The subject of philanthropy recently came up in my study group. We were discussing whether the role of the middle class was merely to widen purses, or whether the purse by nature excludes this class from revolutionary processes. Since that discussion, my instinct has been that there’s no praxis in philanthropy, which is critical of philanthropy as an action without thought, inverting Marx’s critique of Feurbach’s theory that proceeds without action, an impractical force, unchanging the world. Contrary to what philanthropy implies, the social consequences of charity are trapped in a transaction between the philanthropist and the rescued—in this case, the adopter and the adoptee—one that affirms that the philanthropist is good, and the rescue is received in gratitude, or furthermore in servitude. In its assumed fidelity as a transaction, philanthropy hastens to conclude social conformity between two uninvolved yet guilty parties, without parsing the crime.

 

Excerpt from "granted to a foreign citizen" by Sun Yung Shin. Photo by Steffanie Ling.
Excerpt of pages 20-21 from granted to a foreign citizen by Sun Yung Shin.
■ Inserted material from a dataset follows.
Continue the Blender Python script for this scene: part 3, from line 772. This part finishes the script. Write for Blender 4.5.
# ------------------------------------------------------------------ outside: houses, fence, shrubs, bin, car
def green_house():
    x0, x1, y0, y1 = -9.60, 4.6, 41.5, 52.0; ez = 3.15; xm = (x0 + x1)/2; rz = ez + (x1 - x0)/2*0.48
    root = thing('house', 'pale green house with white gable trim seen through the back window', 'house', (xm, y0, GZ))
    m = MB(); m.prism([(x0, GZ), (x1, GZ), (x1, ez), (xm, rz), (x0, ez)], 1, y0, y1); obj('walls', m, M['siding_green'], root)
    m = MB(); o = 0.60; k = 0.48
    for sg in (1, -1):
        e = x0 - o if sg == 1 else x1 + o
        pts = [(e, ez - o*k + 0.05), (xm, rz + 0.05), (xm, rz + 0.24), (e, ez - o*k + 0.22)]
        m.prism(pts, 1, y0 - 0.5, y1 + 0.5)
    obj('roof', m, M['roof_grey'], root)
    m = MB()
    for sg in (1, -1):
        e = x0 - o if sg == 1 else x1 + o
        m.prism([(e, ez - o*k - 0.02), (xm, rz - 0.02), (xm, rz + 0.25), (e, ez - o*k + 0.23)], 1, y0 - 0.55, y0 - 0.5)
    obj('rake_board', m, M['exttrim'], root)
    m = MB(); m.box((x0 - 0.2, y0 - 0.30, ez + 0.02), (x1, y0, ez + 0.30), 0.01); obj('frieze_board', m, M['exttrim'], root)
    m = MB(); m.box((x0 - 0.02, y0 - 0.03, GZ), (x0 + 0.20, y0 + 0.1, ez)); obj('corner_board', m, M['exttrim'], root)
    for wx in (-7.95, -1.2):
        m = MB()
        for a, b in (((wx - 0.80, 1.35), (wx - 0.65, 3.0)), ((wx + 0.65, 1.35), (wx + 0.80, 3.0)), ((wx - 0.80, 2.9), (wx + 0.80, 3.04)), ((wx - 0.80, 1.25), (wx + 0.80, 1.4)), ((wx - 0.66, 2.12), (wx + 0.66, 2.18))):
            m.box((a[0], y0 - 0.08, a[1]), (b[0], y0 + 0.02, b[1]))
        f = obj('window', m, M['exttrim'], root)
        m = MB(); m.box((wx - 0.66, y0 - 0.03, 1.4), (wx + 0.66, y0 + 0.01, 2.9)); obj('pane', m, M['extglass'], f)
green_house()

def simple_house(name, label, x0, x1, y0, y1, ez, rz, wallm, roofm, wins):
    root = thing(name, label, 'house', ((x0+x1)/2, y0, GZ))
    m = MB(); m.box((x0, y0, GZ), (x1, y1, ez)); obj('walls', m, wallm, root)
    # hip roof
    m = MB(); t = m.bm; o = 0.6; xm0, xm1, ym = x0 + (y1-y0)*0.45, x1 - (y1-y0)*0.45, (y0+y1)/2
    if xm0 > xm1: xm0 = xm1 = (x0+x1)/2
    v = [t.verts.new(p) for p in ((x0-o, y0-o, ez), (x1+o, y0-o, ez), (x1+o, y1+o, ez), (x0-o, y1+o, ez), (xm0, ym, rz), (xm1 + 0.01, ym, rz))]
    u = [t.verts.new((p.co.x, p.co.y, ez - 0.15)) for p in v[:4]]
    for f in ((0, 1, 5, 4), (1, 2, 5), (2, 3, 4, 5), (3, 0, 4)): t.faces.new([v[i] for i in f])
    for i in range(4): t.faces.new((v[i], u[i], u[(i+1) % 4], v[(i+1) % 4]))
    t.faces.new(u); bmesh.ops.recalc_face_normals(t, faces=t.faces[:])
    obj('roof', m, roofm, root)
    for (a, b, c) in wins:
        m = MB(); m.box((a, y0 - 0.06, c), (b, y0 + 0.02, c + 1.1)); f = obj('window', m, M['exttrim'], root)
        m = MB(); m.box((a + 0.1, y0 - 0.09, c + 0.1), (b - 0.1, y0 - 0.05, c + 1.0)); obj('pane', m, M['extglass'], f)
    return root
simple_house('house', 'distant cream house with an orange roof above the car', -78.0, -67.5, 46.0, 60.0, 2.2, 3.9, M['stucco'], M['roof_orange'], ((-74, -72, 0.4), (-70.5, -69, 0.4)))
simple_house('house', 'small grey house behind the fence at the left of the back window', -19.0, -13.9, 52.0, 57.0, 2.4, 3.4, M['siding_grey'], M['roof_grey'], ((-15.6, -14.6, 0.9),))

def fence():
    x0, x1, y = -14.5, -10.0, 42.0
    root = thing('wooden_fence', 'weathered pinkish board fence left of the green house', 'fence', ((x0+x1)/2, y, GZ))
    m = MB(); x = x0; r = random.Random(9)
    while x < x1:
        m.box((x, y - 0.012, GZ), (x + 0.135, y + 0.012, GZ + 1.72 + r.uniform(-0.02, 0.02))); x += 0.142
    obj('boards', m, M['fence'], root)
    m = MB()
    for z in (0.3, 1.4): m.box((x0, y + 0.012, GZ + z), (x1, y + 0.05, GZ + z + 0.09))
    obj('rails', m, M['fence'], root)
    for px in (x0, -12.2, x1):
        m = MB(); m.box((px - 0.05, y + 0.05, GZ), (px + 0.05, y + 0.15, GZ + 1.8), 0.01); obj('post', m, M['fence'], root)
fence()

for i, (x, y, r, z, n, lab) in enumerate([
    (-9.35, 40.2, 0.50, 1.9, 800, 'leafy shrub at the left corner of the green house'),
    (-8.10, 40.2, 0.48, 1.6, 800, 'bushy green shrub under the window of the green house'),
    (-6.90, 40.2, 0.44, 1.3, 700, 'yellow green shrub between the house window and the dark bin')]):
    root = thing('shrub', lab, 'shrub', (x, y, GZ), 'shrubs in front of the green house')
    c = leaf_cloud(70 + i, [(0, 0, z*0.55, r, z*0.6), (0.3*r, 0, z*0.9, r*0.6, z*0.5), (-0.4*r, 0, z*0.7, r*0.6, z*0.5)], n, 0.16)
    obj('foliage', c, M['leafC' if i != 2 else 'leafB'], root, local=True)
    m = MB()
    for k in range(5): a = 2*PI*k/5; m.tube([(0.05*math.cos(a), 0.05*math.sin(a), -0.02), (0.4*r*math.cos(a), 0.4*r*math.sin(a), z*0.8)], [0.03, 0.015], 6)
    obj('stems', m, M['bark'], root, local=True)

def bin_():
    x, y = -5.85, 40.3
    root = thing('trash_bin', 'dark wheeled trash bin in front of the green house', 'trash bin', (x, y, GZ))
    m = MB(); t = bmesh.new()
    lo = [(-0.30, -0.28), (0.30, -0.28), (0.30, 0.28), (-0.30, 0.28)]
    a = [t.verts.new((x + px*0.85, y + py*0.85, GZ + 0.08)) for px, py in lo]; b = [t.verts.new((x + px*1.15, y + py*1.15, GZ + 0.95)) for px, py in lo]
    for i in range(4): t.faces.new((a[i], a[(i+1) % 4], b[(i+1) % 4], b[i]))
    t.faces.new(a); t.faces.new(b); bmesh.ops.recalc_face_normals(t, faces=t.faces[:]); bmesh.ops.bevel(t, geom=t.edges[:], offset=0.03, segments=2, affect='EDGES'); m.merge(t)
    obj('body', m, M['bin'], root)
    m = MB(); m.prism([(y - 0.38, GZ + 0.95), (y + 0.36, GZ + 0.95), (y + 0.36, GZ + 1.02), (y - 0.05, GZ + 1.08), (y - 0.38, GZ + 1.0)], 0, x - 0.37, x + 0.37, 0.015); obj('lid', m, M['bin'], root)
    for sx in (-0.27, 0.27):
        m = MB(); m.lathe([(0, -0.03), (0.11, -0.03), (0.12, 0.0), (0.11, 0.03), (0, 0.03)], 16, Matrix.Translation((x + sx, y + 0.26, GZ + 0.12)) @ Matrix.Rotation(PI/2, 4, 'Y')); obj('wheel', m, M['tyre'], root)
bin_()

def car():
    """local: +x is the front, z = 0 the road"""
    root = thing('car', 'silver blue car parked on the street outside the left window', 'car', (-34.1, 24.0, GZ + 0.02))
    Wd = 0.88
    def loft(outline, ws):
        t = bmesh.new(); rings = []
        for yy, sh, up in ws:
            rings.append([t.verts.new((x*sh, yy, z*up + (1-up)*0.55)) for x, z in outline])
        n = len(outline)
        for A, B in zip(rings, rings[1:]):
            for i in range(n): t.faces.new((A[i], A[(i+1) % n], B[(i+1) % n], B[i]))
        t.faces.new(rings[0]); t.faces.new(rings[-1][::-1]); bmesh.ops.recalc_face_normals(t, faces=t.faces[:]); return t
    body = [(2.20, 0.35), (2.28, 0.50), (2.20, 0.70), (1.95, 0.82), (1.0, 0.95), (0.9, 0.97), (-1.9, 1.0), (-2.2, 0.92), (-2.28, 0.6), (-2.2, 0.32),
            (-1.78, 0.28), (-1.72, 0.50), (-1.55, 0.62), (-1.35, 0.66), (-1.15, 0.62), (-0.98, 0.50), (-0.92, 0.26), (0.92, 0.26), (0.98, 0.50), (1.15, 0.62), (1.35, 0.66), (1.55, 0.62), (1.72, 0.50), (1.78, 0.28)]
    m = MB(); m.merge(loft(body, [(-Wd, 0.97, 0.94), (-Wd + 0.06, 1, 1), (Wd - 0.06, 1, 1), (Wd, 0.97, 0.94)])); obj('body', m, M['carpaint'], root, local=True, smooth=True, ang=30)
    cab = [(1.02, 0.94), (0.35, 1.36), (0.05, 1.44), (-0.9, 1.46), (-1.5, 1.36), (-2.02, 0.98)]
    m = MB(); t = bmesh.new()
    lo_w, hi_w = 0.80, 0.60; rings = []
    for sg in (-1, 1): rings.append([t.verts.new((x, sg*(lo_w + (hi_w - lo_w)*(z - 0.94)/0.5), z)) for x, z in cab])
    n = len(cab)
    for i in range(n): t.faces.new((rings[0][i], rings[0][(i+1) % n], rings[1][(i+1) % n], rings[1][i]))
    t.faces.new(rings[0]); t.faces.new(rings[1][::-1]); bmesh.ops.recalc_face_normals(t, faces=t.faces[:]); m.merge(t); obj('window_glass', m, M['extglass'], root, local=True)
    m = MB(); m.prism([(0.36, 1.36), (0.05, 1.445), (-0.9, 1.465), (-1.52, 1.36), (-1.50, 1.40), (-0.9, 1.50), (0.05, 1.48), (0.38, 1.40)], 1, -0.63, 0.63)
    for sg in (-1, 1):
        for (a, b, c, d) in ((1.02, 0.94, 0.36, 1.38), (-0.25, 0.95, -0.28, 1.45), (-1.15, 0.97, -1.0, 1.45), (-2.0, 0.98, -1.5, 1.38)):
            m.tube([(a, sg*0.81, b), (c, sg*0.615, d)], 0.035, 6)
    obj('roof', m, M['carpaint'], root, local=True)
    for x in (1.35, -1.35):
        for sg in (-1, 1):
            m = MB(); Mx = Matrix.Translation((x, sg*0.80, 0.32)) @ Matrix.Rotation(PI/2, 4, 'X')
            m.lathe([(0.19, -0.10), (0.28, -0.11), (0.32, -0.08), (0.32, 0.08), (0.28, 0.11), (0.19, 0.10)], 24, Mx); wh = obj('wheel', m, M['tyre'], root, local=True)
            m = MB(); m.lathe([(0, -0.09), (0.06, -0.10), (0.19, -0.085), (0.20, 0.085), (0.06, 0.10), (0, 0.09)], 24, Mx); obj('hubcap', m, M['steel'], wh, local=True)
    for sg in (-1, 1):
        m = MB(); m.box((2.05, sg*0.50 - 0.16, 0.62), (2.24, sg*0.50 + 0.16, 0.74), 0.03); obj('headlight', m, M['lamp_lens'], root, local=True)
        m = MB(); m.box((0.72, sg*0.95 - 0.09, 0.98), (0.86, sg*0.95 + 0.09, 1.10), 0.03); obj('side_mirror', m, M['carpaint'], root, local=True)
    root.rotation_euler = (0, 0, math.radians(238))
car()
Photo by Steffanie Ling.

 

To think of philanthropy without meditating on the fruition of the crime reminds me of this remark by Harsha Walia, and summons repressed recollections I have of people answering the call for redistributive justice with the resolve, “I just want to give people money.” After reading Sun Yung’s work, the shapes of such sentiments as “I just want to give people money” begin to share a similar contour to “I just want to save the children.” Sun Yung’s poetry offers the shape of a manufactured loss (is a loss) as the negative to a manufactured rescue (can be a rescue) that lingers on the pages of granted to a foreign citizen. When we process the fragments that reproduce loss and rescue, the mechanisms, policies, and self-motivated pieces of that which the nation state can claim as its philanthropic praxis come fuller into focus. In maintaining the orthodoxy of family mirrored in the nation—offering opportunity for the citizen to be an ethical participant who decries this humanitarian issue, but not that one—such orthodoxy compels the complex movements (of populations, of politics) and the individuals within those movements to become subject to grotesque tests and odds. [1]

In the publication’s Appendix, editor Godfre Leung describes the development of the US Korean adoption industry (in collusion with the Korean state) in tandem with the policies that facilitated the Sixties Scoop in Canada. Furthermore, he outlines the metrics that determine the value of certain populations over others, citing “the symbolic value of the rescued Korean war waif” as outweighing the utility of xenophobic immigration policies. Accordingly, a humanitarian America is functionally more American than American America.

 


 

[1] Anne Boyer and Sophie Lewis, Staying with the Violence: Womb Work and Family Abolition, presented at the ICA London, May 21, 2019. During the Q&A period, Lewis was questioned about how immigration and refugees factor into family abolition and the border, to which she responded, “The institution of the family as the mechanism, amongst other things, [is what] you have to conform to, or ape, to mold yourself into to cross the border and “naturalize” as we call it. This is why the border regime is effective to tear children, their caregivers, their comrades apart.”

 


 

granted to a foreign citizen by Sun Yung Shin was published by Artspeak in 2020.